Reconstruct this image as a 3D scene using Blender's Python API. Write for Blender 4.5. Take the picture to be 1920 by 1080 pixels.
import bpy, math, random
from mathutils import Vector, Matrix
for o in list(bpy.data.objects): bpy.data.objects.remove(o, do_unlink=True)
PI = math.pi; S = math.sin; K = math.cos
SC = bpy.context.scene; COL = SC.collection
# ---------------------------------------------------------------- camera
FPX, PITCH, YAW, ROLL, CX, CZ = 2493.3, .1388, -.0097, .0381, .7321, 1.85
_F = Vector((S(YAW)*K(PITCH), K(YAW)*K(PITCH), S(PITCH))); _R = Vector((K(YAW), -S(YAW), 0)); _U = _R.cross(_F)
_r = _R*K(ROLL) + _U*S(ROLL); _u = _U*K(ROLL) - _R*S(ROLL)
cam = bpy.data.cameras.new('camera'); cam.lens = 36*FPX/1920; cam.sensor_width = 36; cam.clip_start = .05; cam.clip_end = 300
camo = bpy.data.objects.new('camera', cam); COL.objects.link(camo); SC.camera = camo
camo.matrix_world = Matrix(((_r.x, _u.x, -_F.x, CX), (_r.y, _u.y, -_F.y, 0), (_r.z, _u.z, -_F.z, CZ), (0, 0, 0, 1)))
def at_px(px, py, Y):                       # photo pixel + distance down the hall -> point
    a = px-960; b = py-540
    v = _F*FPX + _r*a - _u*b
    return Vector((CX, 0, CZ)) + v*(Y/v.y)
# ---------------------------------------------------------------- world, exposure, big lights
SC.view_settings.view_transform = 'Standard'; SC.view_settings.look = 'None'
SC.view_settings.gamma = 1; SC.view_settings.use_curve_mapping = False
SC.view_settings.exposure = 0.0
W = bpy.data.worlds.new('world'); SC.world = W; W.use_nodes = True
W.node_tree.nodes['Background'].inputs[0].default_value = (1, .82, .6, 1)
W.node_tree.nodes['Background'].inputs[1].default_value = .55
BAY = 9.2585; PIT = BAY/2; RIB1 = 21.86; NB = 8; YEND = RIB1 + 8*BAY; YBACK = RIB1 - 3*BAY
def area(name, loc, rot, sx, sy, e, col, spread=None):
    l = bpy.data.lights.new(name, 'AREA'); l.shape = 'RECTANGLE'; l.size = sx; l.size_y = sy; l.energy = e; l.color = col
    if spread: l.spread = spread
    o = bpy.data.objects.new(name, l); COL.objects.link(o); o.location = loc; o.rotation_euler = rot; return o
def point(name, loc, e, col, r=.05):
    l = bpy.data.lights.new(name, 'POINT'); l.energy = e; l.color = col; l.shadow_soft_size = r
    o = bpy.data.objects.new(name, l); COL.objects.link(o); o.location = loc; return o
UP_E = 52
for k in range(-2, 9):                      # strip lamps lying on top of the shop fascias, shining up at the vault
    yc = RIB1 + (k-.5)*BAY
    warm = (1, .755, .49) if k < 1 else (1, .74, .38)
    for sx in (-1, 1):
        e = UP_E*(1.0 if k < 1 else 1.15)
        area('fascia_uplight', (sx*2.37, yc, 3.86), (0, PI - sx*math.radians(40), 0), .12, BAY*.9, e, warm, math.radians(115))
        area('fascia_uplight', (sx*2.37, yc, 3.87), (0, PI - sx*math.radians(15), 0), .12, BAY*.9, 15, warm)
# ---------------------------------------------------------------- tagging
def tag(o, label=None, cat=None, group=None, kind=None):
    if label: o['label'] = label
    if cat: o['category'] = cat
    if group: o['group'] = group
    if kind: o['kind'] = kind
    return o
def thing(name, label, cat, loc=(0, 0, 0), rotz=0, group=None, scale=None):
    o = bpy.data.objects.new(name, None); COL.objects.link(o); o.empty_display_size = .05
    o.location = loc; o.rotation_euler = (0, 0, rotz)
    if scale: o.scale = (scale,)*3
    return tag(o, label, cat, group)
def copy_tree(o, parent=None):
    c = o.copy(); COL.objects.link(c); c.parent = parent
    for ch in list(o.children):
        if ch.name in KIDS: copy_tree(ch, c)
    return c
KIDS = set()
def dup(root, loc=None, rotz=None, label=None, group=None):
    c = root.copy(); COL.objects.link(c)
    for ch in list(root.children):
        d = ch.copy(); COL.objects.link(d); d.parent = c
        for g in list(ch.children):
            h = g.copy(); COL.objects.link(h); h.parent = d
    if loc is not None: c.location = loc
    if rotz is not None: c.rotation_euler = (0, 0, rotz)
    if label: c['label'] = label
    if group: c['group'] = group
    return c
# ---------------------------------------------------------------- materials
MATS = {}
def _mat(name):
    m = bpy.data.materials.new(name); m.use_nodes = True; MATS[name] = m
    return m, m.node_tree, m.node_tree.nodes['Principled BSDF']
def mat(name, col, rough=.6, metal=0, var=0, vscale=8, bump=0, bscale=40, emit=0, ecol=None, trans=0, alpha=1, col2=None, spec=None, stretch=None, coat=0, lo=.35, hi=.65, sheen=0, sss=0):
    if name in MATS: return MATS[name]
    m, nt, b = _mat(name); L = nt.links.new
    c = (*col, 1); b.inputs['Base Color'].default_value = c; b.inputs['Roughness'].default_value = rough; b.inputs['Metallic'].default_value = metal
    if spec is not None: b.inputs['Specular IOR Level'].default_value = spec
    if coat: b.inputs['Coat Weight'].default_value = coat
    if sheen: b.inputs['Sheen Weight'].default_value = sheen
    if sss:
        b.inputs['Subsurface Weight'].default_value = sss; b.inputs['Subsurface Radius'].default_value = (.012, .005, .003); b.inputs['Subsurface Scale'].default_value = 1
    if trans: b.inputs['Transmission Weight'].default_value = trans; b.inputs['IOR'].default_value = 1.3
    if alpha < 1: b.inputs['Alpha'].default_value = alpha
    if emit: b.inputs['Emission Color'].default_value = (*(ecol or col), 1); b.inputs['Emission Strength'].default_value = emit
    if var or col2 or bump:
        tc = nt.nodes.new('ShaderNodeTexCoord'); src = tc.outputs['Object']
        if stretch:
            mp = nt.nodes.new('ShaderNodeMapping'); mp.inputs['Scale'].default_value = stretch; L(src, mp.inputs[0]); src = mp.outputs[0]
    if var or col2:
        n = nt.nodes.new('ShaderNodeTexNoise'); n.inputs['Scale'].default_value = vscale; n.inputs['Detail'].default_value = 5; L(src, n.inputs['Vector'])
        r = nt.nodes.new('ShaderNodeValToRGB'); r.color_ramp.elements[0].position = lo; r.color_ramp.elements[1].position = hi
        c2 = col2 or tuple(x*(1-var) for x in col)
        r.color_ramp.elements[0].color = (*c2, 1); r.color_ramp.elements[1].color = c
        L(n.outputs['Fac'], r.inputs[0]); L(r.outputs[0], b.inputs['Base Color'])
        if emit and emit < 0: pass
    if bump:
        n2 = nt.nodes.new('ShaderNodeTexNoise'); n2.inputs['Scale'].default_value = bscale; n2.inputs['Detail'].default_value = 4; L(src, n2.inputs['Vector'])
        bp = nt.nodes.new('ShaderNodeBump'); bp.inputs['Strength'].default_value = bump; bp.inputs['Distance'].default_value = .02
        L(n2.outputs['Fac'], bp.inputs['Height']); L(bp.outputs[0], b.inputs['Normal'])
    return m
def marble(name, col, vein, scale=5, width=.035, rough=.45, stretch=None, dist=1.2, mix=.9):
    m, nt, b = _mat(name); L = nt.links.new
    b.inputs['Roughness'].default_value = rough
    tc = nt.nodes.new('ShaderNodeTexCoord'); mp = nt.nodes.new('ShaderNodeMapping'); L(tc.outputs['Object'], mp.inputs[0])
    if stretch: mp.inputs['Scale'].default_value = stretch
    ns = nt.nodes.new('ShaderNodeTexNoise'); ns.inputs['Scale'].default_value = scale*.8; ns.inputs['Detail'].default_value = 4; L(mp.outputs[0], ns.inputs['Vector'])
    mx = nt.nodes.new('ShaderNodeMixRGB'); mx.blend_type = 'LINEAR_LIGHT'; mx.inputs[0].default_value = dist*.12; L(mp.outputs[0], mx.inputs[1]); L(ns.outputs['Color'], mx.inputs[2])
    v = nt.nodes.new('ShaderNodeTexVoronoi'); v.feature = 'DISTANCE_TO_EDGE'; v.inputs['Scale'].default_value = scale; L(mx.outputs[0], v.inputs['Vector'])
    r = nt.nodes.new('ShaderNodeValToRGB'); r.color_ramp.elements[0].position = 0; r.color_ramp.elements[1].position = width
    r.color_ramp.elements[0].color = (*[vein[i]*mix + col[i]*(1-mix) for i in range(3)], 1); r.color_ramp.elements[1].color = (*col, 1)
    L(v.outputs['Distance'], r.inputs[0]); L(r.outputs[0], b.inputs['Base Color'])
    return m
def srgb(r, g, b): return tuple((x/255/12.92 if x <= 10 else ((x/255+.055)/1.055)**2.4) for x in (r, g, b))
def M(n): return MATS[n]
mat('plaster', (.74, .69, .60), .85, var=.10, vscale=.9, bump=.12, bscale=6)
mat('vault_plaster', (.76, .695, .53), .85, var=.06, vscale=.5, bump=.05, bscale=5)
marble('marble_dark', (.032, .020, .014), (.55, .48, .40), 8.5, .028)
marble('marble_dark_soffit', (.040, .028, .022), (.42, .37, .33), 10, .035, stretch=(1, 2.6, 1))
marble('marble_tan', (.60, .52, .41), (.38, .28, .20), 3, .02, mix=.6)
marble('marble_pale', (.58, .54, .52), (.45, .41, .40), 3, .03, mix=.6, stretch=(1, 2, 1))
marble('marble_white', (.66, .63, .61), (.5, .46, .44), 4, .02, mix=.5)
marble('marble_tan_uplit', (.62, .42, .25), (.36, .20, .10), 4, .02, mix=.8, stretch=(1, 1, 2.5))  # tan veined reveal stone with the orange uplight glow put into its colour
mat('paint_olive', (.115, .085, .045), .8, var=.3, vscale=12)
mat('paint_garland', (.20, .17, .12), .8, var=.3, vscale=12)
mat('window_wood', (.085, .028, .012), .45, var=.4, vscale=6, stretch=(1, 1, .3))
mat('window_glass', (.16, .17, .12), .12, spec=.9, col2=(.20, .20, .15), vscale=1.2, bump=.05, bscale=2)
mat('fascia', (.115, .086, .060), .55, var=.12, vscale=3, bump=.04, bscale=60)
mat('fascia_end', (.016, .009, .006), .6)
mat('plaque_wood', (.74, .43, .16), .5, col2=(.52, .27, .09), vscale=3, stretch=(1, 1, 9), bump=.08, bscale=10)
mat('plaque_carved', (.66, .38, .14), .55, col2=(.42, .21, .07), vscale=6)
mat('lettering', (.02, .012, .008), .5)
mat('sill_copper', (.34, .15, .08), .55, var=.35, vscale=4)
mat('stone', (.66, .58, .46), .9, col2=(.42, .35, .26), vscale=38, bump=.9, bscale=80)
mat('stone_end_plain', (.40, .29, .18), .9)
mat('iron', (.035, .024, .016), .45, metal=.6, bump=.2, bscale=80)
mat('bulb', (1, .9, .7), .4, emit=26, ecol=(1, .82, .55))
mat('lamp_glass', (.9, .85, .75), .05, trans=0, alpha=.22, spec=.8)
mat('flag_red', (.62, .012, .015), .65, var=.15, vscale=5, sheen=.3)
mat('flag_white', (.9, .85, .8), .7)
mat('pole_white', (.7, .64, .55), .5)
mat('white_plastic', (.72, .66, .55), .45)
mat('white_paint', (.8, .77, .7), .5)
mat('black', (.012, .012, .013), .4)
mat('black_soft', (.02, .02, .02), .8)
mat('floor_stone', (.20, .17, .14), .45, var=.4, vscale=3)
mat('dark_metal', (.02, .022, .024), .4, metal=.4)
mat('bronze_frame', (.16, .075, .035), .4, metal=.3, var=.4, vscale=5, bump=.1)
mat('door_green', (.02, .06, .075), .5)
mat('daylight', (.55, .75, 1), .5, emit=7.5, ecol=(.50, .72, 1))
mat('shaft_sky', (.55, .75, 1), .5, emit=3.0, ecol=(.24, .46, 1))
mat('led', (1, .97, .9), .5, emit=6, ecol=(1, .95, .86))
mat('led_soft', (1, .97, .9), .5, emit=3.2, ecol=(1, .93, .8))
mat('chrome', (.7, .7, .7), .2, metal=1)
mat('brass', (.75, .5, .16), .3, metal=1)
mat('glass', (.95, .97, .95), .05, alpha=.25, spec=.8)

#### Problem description
Pull out every line in the material above where "scene" occurs.

#### The output
Reconstruct this image as a 3D scene using Blender's Python API. Write for Blender 4.5. Take the picture to be 1920 by 1080 pixels.
SC = bpy.context.scene; COL = SC.collection